» **Entries supplied**
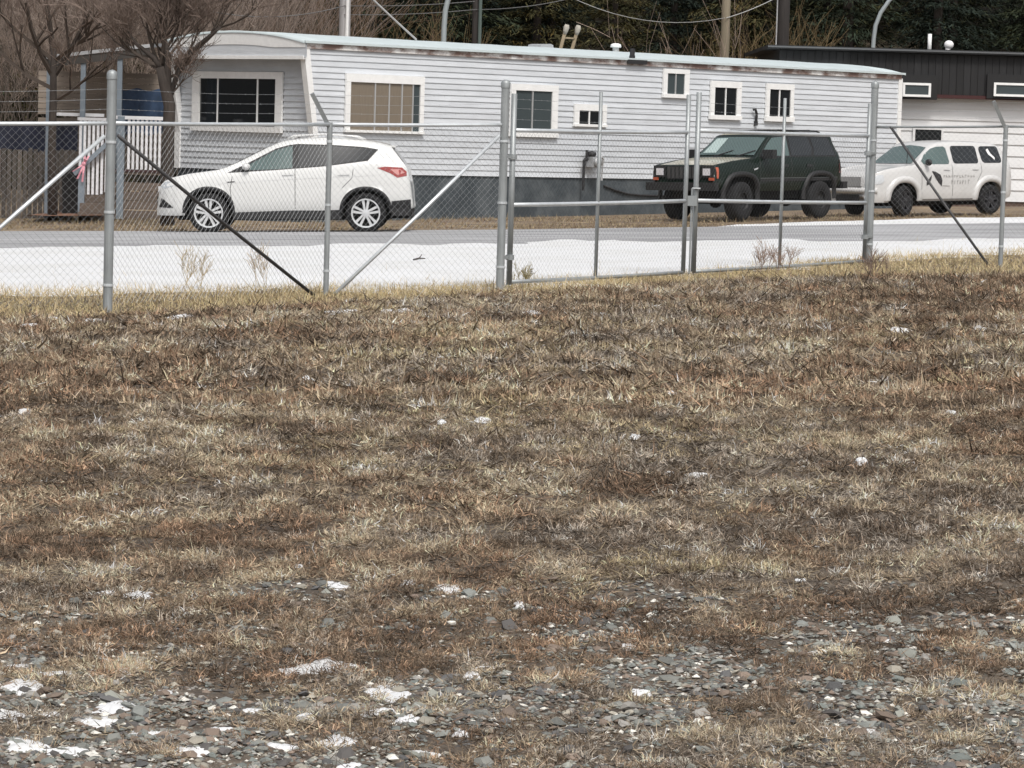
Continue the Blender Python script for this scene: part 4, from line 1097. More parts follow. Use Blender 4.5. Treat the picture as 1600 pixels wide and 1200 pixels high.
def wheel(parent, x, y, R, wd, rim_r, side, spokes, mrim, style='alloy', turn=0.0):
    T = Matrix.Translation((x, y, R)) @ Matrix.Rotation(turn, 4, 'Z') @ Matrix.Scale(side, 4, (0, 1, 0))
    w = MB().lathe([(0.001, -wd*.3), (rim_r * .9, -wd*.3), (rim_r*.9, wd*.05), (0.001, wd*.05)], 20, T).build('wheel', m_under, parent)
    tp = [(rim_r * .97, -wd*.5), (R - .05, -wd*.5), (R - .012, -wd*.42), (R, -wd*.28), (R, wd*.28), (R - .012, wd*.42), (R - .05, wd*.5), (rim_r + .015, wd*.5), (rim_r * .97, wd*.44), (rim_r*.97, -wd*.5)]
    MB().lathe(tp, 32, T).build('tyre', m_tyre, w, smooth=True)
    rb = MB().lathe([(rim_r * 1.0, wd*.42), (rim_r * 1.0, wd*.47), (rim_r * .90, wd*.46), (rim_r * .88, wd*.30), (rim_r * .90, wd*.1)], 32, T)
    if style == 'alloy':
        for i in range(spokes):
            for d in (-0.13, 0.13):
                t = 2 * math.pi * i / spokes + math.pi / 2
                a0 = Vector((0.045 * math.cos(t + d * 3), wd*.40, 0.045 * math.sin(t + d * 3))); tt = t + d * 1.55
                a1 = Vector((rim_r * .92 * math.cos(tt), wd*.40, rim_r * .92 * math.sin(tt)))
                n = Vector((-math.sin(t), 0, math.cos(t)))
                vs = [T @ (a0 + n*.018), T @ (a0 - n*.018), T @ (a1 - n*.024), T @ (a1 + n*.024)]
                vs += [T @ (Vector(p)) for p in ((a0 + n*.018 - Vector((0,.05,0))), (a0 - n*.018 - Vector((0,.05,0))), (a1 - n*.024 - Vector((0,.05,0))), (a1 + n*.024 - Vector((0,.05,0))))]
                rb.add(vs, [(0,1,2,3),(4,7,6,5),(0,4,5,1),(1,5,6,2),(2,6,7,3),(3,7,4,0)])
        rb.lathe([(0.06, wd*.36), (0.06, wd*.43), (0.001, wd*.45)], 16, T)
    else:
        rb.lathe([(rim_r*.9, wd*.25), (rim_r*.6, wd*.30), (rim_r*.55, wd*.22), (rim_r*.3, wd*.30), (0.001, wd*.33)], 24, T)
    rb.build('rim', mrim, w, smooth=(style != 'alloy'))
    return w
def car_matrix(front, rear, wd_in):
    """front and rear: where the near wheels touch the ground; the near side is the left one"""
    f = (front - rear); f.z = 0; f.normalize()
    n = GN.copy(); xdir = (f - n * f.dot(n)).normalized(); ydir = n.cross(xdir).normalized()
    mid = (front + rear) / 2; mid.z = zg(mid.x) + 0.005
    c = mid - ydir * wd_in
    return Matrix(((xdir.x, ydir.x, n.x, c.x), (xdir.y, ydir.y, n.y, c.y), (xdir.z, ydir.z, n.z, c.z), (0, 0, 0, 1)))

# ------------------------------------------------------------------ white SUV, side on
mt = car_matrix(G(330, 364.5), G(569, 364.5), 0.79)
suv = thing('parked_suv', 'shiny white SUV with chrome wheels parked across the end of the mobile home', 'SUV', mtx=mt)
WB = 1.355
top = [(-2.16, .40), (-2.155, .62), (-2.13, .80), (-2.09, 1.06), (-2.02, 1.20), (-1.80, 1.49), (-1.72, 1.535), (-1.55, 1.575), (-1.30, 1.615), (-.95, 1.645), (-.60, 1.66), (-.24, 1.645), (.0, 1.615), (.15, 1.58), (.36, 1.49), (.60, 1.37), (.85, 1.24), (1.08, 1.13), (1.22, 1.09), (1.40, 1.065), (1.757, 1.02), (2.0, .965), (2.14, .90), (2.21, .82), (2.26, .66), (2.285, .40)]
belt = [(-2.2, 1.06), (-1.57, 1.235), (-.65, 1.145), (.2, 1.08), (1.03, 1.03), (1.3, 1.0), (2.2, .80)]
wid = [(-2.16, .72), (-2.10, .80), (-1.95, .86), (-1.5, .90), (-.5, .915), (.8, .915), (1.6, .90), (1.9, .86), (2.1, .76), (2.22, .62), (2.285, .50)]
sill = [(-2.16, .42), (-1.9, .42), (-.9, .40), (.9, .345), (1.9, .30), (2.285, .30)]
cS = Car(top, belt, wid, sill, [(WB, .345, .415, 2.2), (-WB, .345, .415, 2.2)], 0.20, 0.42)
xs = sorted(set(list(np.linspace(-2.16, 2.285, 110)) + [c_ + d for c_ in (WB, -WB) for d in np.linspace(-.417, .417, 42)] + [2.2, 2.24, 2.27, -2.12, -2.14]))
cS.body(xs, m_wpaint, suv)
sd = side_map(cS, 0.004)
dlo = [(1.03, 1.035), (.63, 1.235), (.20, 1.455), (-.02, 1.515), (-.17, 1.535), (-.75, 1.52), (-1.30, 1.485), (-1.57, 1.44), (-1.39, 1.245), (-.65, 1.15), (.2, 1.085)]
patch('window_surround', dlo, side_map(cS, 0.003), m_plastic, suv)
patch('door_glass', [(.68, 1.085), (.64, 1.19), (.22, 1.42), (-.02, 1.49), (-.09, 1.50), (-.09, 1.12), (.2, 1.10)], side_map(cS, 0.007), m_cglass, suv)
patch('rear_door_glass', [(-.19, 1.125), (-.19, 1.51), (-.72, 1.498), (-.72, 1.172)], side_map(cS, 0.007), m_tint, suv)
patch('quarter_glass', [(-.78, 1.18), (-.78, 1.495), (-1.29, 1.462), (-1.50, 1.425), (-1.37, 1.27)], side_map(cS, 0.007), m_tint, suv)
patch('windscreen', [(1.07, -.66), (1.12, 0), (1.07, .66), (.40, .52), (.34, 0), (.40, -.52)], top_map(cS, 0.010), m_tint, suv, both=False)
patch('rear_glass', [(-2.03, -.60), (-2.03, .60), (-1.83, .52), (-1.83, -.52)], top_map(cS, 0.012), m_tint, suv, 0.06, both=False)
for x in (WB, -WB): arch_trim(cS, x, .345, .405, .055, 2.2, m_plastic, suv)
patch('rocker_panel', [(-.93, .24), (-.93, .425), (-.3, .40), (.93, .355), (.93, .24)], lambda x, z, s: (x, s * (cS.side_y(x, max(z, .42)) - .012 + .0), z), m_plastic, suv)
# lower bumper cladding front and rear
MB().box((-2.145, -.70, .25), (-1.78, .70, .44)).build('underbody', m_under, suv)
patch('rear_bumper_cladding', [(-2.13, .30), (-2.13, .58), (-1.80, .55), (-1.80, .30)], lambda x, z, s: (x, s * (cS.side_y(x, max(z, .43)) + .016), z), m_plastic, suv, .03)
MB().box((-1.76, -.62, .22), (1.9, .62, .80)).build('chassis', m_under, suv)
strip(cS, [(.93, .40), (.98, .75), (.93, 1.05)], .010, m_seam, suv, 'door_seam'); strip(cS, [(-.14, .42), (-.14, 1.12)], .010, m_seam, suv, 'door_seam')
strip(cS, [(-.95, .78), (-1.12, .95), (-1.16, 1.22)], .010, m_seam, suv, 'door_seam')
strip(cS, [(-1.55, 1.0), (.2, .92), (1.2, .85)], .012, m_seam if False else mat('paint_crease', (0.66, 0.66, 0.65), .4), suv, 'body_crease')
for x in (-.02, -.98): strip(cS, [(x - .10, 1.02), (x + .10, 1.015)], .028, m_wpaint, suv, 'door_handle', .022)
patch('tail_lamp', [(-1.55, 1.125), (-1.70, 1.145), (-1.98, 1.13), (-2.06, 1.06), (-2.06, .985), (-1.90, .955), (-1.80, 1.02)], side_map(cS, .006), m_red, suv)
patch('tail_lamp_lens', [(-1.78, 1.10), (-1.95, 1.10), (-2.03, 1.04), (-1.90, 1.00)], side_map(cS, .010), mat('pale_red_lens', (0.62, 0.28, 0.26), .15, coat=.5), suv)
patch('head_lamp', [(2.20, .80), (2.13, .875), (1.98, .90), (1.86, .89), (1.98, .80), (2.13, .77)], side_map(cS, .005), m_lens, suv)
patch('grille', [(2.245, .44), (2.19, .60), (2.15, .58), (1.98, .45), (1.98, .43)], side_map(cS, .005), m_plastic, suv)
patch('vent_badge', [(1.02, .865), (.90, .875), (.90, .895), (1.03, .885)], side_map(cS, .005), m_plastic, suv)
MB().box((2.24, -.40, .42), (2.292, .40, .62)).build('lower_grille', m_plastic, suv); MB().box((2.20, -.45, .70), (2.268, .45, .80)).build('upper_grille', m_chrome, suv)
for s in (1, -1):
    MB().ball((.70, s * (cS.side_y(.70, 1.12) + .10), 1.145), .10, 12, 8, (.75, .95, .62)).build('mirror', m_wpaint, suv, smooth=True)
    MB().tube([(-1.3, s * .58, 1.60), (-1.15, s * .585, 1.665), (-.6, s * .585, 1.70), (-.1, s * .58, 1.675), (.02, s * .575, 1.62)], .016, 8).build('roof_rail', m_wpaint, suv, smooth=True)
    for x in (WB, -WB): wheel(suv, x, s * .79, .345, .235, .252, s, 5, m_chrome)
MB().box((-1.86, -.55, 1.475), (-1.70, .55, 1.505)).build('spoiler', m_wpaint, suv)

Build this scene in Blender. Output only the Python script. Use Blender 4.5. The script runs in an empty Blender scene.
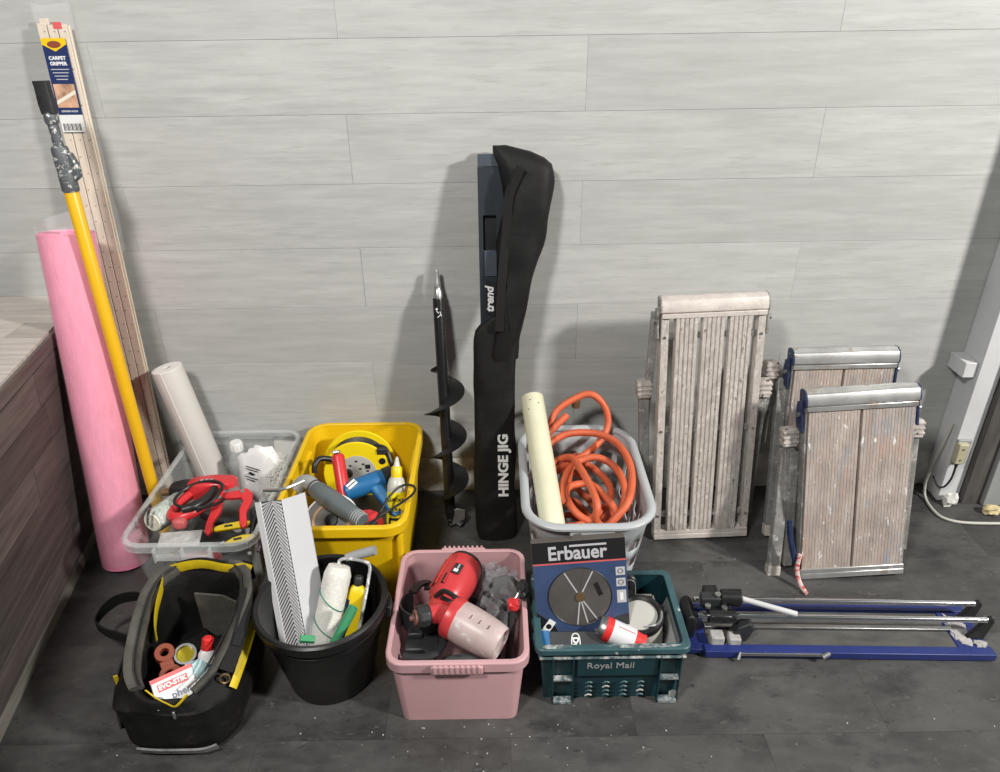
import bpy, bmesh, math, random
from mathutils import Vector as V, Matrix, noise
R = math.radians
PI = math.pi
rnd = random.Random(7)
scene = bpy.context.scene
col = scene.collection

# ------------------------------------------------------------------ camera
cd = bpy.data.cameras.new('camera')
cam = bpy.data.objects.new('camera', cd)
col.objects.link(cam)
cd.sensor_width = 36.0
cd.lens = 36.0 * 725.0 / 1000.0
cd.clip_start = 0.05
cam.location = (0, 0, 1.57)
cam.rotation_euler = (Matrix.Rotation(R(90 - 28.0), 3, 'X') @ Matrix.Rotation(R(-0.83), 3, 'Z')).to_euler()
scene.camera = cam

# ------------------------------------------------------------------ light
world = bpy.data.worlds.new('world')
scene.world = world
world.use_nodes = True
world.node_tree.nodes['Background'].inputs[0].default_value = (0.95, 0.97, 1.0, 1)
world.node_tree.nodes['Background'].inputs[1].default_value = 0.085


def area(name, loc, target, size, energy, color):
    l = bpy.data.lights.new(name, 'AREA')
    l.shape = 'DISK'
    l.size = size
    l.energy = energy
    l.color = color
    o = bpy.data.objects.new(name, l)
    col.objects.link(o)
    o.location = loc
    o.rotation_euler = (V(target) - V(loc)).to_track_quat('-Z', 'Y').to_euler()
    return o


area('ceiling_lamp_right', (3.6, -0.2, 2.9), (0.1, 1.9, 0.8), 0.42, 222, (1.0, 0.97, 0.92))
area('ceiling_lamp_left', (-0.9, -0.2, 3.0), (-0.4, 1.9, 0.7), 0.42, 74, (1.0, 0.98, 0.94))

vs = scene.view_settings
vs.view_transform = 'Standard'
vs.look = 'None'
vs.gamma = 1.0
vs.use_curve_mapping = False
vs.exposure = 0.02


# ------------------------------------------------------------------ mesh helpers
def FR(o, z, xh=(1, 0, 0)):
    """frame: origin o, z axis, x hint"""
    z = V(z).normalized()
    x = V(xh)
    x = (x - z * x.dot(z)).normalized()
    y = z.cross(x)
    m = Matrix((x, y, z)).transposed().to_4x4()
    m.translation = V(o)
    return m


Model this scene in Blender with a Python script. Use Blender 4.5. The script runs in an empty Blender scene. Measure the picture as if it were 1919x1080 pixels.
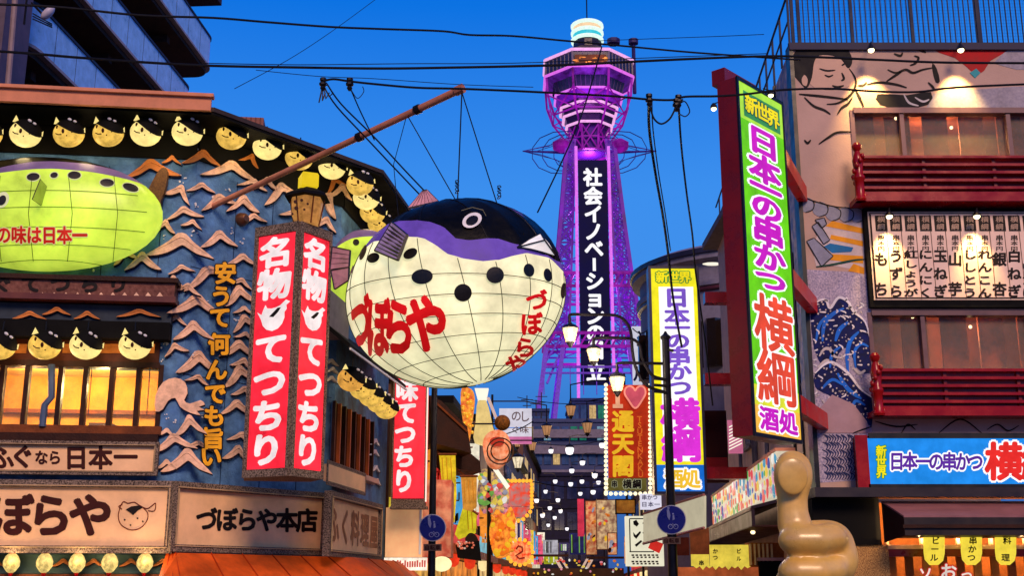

» **What is expected**
Look above for the line with "Build this scene" and the line with "col = scene.collection"; set down those two lines and all lines between them exactly, without pictures and without anything else.

» **Answer to this task**
Build this scene in Blender. Output only the Python script. Use Blender 4.5. The script runs in an empty Blender scene.
import bpy, bmesh, math, random
from mathutils import Vector as V, Matrix, noise
R = math.radians
PI = math.pi
rnd = random.Random(7)
scene = bpy.context.scene
col = scene.collection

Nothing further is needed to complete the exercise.